Making a principles library
We put together all of our research informed insights and created a design principles library using our own user-tested designs to illustrate them.
To illustrate the principles, we initially used our own design, highlighting the important part of it. Through user testing, we found it asked the audience to understand the larger context of the tool. We simplified these interfaces to make the most relevant feature salient, through blockframing.
How this meets our goals
Our initial goal was to use interaction design to improve people’s decision making in disaster situations. The website we created helps teams incorporate interaction design insights (through user-centered principles backed by research) into their systems, which in turns makes these teams influence positively the decision making of the populations they’re planning it for.
Takeaways
The impact of showing up weekly for 8 months
Working through doubt as a team
Leveraging each member’s skills
We got to witness the scale and quality of work that can be attained through months of continuous work.

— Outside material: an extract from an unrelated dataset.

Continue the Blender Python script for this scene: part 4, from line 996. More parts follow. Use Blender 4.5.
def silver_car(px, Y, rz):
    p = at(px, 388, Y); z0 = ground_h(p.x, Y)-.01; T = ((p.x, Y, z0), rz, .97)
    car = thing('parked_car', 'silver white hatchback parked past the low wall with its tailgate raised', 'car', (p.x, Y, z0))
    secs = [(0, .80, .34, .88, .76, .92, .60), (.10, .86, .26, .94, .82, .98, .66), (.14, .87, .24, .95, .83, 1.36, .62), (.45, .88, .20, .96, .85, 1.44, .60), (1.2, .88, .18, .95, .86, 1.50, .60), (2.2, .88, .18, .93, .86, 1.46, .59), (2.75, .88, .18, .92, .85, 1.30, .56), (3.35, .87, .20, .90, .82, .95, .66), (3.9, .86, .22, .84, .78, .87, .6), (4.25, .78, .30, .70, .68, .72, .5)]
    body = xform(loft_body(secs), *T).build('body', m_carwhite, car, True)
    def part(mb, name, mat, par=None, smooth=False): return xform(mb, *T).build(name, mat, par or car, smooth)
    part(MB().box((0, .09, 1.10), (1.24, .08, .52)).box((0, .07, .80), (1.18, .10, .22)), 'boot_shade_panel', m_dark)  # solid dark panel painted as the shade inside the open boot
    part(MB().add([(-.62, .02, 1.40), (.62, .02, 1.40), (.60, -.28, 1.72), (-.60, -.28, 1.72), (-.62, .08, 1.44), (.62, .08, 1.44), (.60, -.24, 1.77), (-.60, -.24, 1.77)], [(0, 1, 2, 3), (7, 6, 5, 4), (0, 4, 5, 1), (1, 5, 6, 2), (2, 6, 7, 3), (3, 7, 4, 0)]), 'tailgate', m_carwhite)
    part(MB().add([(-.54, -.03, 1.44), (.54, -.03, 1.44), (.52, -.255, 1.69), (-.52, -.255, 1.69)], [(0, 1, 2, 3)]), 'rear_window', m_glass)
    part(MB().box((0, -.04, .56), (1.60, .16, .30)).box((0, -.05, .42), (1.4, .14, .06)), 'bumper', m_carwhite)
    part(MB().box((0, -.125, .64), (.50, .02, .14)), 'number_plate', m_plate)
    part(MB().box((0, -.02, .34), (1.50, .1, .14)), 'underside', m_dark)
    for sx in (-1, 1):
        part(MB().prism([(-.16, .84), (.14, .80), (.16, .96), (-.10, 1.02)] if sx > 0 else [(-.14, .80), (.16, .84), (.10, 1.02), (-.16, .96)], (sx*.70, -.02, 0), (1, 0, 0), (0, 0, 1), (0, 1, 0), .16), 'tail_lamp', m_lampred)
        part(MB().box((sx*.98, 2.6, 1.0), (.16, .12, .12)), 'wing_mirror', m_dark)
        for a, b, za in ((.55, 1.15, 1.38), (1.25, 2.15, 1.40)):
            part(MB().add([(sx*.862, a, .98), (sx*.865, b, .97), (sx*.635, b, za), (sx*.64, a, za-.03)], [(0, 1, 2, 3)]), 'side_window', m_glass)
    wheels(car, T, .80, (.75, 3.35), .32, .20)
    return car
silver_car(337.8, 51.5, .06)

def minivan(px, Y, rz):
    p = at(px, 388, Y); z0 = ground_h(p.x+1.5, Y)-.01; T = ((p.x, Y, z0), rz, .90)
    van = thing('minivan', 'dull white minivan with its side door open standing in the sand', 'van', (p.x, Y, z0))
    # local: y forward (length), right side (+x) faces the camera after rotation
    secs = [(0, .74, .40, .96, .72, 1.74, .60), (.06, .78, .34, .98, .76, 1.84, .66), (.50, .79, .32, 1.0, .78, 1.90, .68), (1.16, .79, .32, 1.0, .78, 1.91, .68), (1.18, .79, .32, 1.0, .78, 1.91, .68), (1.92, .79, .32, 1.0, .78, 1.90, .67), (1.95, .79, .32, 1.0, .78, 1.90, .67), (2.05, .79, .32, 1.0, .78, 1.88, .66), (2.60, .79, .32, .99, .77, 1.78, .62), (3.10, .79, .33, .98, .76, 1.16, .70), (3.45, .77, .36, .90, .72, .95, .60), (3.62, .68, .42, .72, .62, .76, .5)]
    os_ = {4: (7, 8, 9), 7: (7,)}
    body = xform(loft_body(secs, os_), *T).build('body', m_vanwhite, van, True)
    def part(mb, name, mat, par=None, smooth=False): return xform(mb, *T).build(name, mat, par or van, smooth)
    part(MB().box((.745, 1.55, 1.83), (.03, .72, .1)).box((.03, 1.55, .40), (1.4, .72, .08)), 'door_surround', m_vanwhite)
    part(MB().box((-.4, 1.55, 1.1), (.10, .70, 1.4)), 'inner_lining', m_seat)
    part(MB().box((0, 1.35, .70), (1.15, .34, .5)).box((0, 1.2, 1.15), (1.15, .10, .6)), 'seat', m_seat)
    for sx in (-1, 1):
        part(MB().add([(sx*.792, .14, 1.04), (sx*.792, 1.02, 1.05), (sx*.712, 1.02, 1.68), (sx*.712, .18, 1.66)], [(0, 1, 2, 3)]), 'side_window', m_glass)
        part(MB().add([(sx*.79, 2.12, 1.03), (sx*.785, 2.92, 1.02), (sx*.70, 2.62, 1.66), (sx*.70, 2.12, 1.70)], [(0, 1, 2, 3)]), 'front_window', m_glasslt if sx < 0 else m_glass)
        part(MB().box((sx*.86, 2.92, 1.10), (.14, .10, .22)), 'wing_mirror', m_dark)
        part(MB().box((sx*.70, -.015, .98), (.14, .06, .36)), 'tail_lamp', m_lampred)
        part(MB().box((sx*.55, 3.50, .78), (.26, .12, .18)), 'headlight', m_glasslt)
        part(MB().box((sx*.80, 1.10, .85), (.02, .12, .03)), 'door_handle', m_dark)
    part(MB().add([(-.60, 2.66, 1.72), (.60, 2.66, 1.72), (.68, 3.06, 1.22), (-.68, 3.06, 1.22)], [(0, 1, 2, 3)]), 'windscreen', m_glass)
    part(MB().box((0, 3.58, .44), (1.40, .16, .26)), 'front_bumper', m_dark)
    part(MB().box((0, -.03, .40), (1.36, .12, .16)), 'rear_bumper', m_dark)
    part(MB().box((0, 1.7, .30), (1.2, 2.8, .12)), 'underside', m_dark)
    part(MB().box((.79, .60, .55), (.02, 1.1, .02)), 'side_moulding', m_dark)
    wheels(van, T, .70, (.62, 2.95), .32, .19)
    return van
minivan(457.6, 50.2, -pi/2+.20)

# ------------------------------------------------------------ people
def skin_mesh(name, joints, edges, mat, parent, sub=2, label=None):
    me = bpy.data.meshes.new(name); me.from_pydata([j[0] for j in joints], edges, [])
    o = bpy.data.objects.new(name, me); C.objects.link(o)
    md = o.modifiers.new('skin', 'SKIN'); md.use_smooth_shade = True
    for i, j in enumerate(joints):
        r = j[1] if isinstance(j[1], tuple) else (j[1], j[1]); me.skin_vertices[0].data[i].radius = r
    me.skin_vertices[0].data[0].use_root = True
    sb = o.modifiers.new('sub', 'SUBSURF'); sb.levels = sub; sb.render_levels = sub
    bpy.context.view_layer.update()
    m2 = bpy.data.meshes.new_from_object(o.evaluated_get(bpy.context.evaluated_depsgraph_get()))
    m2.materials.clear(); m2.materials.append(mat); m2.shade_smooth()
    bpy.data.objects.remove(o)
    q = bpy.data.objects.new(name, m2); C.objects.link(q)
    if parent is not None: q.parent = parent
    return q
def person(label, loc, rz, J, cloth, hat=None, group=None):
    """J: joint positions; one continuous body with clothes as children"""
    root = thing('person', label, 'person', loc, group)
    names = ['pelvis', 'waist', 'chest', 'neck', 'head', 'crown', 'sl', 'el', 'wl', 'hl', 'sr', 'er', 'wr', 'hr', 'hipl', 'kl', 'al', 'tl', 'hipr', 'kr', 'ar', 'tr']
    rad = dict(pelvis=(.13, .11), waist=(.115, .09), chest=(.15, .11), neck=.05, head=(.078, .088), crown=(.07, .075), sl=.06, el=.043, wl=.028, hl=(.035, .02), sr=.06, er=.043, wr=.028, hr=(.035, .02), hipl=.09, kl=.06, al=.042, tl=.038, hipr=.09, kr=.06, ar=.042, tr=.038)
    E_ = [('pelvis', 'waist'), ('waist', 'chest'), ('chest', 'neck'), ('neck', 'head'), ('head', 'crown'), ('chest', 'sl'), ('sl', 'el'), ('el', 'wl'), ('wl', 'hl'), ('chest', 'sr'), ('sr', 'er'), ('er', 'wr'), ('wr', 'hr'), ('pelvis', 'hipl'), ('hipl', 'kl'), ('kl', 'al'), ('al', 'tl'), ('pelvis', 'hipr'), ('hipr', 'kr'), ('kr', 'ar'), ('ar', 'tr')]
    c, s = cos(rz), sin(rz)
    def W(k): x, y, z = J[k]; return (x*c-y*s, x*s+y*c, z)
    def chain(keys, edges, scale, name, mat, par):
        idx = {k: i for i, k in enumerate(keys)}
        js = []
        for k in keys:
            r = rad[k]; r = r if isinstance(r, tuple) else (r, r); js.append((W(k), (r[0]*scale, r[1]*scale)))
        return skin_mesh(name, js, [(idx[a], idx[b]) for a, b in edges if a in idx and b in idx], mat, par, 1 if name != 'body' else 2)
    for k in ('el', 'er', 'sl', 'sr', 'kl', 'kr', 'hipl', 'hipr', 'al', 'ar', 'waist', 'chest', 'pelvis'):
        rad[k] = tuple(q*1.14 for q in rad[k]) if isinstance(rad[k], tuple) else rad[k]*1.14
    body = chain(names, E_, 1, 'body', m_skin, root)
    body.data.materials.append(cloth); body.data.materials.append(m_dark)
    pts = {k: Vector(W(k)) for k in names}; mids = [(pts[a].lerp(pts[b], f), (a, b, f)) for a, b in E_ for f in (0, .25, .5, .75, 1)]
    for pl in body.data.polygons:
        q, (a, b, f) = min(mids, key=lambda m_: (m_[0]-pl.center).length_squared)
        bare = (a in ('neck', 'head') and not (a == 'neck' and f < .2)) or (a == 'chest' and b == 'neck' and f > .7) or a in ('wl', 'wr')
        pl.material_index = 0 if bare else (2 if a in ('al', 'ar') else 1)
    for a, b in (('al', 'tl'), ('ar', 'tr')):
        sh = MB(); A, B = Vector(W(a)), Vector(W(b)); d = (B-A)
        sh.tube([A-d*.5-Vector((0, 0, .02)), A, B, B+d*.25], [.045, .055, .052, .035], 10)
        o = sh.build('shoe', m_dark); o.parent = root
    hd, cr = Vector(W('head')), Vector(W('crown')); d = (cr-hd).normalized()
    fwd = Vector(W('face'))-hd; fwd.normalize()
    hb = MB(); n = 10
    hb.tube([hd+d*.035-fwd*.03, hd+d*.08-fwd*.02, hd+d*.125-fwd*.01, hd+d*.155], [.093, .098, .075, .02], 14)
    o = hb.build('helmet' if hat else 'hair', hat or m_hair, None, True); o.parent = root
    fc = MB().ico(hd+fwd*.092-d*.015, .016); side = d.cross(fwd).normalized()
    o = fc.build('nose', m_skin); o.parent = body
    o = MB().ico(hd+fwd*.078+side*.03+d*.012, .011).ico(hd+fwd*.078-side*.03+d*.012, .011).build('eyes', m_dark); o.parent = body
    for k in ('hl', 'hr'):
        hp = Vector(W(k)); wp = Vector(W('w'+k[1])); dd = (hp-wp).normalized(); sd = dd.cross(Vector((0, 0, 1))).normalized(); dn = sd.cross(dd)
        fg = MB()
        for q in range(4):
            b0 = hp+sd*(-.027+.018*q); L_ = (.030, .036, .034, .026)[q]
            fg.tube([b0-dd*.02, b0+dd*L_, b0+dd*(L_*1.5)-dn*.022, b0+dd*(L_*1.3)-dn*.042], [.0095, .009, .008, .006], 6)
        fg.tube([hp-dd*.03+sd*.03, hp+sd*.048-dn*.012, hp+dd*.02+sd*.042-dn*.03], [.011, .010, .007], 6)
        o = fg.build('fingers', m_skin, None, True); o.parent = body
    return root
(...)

We learned to navigate a space that had no easy answer and to constantly question our own directions to ensure we’d create something actually useful. It created moments of doubts, which we embraced and pushed through by reaching out to professionals and ideating/researching further.
Working as a team added a level of complexity in the process, requiring strategy and alignment, which we smoothly handled. Our team was productive, well-rounded, and we had fun throughout. We leveraged each member’s skills to their fullest and produced a number of deliverables that are reflective of the team’s talents and work ethics.